Given instruction: Give the material again in full, matching it exactly.

====== Supplied data ======

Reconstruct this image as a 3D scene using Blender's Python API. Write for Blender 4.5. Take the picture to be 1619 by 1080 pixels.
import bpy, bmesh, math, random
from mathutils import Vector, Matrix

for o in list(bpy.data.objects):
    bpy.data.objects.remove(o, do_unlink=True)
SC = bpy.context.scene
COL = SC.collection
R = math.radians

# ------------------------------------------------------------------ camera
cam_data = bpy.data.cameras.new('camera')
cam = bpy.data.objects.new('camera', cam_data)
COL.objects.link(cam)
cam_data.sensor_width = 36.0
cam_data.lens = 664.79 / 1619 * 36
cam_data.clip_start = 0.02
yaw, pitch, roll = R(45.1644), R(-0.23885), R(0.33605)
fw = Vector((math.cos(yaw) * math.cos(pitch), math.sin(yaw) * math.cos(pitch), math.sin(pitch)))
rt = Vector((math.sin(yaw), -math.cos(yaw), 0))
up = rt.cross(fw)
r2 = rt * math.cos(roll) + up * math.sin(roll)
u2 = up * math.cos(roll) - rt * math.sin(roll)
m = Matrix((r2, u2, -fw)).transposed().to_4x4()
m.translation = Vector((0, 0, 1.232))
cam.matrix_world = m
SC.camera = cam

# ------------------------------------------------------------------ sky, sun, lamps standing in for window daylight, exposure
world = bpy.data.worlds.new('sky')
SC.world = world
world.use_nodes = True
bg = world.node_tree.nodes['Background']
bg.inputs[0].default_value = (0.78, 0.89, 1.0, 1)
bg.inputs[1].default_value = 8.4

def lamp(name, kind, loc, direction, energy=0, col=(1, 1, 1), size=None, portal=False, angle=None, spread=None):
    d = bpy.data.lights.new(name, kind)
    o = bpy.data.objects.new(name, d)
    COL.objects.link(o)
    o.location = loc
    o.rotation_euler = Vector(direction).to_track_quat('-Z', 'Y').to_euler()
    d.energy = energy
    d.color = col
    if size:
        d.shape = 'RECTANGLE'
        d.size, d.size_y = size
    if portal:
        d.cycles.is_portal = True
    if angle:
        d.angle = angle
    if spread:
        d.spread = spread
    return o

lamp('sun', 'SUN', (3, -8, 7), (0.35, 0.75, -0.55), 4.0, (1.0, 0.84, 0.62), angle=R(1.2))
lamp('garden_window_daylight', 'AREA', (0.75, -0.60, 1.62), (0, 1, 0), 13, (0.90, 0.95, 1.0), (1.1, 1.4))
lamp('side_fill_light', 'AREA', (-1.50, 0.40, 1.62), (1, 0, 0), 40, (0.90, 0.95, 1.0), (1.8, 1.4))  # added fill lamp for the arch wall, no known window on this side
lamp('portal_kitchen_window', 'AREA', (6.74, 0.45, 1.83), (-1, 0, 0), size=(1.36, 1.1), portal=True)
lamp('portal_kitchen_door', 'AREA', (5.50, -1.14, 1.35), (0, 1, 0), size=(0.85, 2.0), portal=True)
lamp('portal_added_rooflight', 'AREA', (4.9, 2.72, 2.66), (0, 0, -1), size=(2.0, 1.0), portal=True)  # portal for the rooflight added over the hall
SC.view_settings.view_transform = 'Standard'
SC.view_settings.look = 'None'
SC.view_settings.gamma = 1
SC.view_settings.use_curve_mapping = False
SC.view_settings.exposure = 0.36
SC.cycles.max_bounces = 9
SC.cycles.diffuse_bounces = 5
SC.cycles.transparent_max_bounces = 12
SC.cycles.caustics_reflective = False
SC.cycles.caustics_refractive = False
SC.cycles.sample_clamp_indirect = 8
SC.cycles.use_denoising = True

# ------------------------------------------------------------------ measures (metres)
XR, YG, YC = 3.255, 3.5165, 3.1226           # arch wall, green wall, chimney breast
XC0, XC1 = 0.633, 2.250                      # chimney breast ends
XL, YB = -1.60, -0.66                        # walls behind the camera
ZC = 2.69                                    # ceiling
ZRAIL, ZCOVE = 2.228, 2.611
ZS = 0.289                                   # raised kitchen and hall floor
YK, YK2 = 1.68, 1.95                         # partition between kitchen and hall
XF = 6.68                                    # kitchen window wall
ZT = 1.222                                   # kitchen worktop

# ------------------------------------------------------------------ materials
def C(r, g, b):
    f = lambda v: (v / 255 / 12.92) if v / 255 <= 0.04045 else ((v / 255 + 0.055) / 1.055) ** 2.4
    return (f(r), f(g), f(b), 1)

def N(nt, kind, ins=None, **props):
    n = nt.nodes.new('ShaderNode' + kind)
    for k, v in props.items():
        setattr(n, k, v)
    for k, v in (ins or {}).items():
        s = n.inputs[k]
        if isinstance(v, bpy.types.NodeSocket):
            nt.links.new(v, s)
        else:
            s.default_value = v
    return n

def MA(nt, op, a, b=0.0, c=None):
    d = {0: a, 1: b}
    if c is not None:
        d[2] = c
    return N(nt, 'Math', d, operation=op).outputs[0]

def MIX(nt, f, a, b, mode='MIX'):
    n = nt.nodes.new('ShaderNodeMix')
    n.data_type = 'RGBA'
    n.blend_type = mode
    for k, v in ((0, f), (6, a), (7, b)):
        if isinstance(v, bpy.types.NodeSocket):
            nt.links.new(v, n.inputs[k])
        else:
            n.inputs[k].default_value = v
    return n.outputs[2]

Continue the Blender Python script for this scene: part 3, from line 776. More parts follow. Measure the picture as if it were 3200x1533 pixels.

======

Complete response:
Reconstruct this image as a 3D scene using Blender's Python API. Write for Blender 4.5. Take the picture to be 1619 by 1080 pixels.
import bpy, bmesh, math, random
from mathutils import Vector, Matrix

for o in list(bpy.data.objects):
    bpy.data.objects.remove(o, do_unlink=True)
SC = bpy.context.scene
COL = SC.collection
R = math.radians

# ------------------------------------------------------------------ camera
cam_data = bpy.data.cameras.new('camera')
cam = bpy.data.objects.new('camera', cam_data)
COL.objects.link(cam)
cam_data.sensor_width = 36.0
cam_data.lens = 664.79 / 1619 * 36
cam_data.clip_start = 0.02
yaw, pitch, roll = R(45.1644), R(-0.23885), R(0.33605)
fw = Vector((math.cos(yaw) * math.cos(pitch), math.sin(yaw) * math.cos(pitch), math.sin(pitch)))
rt = Vector((math.sin(yaw), -math.cos(yaw), 0))
up = rt.cross(fw)
r2 = rt * math.cos(roll) + up * math.sin(roll)
u2 = up * math.cos(roll) - rt * math.sin(roll)
m = Matrix((r2, u2, -fw)).transposed().to_4x4()
m.translation = Vector((0, 0, 1.232))
cam.matrix_world = m
SC.camera = cam

# ------------------------------------------------------------------ sky, sun, lamps standing in for window daylight, exposure
world = bpy.data.worlds.new('sky')
SC.world = world
world.use_nodes = True
bg = world.node_tree.nodes['Background']
bg.inputs[0].default_value = (0.78, 0.89, 1.0, 1)
bg.inputs[1].default_value = 8.4

def lamp(name, kind, loc, direction, energy=0, col=(1, 1, 1), size=None, portal=False, angle=None, spread=None):
    d = bpy.data.lights.new(name, kind)
    o = bpy.data.objects.new(name, d)
    COL.objects.link(o)
    o.location = loc
    o.rotation_euler = Vector(direction).to_track_quat('-Z', 'Y').to_euler()
    d.energy = energy
    d.color = col
    if size:
        d.shape = 'RECTANGLE'
        d.size, d.size_y = size
    if portal:
        d.cycles.is_portal = True
    if angle:
        d.angle = angle
    if spread:
        d.spread = spread
    return o

lamp('sun', 'SUN', (3, -8, 7), (0.35, 0.75, -0.55), 4.0, (1.0, 0.84, 0.62), angle=R(1.2))
lamp('garden_window_daylight', 'AREA', (0.75, -0.60, 1.62), (0, 1, 0), 13, (0.90, 0.95, 1.0), (1.1, 1.4))
lamp('side_fill_light', 'AREA', (-1.50, 0.40, 1.62), (1, 0, 0), 40, (0.90, 0.95, 1.0), (1.8, 1.4))  # added fill lamp for the arch wall, no known window on this side
lamp('portal_kitchen_window', 'AREA', (6.74, 0.45, 1.83), (-1, 0, 0), size=(1.36, 1.1), portal=True)
lamp('portal_kitchen_door', 'AREA', (5.50, -1.14, 1.35), (0, 1, 0), size=(0.85, 2.0), portal=True)
lamp('portal_added_rooflight', 'AREA', (4.9, 2.72, 2.66), (0, 0, -1), size=(2.0, 1.0), portal=True)  # portal for the rooflight added over the hall
SC.view_settings.view_transform = 'Standard'
SC.view_settings.look = 'None'
SC.view_settings.gamma = 1
SC.view_settings.use_curve_mapping = False
SC.view_settings.exposure = 0.36
SC.cycles.max_bounces = 9
SC.cycles.diffuse_bounces = 5
SC.cycles.transparent_max_bounces = 12
SC.cycles.caustics_reflective = False
SC.cycles.caustics_refractive = False
SC.cycles.sample_clamp_indirect = 8
SC.cycles.use_denoising = True

# ------------------------------------------------------------------ measures (metres)
XR, YG, YC = 3.255, 3.5165, 3.1226           # arch wall, green wall, chimney breast
XC0, XC1 = 0.633, 2.250                      # chimney breast ends
XL, YB = -1.60, -0.66                        # walls behind the camera
ZC = 2.69                                    # ceiling
ZRAIL, ZCOVE = 2.228, 2.611
ZS = 0.289                                   # raised kitchen and hall floor
YK, YK2 = 1.68, 1.95                         # partition between kitchen and hall
XF = 6.68                                    # kitchen window wall
ZT = 1.222                                   # kitchen worktop

# ------------------------------------------------------------------ materials
def C(r, g, b):
    f = lambda v: (v / 255 / 12.92) if v / 255 <= 0.04045 else ((v / 255 + 0.055) / 1.055) ** 2.4
    return (f(r), f(g), f(b), 1)

def N(nt, kind, ins=None, **props):
    n = nt.nodes.new('ShaderNode' + kind)
    for k, v in props.items():
        setattr(n, k, v)
    for k, v in (ins or {}).items():
        s = n.inputs[k]
        if isinstance(v, bpy.types.NodeSocket):
            nt.links.new(v, s)
        else:
            s.default_value = v
    return n

def MA(nt, op, a, b=0.0, c=None):
    d = {0: a, 1: b}
    if c is not None:
        d[2] = c
    return N(nt, 'Math', d, operation=op).outputs[0]

def MIX(nt, f, a, b, mode='MIX'):
    n = nt.nodes.new('ShaderNodeMix')
    n.data_type = 'RGBA'
    n.blend_type = mode
    for k, v in ((0, f), (6, a), (7, b)):
        if isinstance(v, bpy.types.NodeSocket):
            nt.links.new(v, n.inputs[k])
        else:
            n.inputs[k].default_value = v
    return n.outputs[2]

Continue the Blender Python script for this scene: part 3, from line 776. More parts follow. Measure the picture as if it were 3200x1533 pixels.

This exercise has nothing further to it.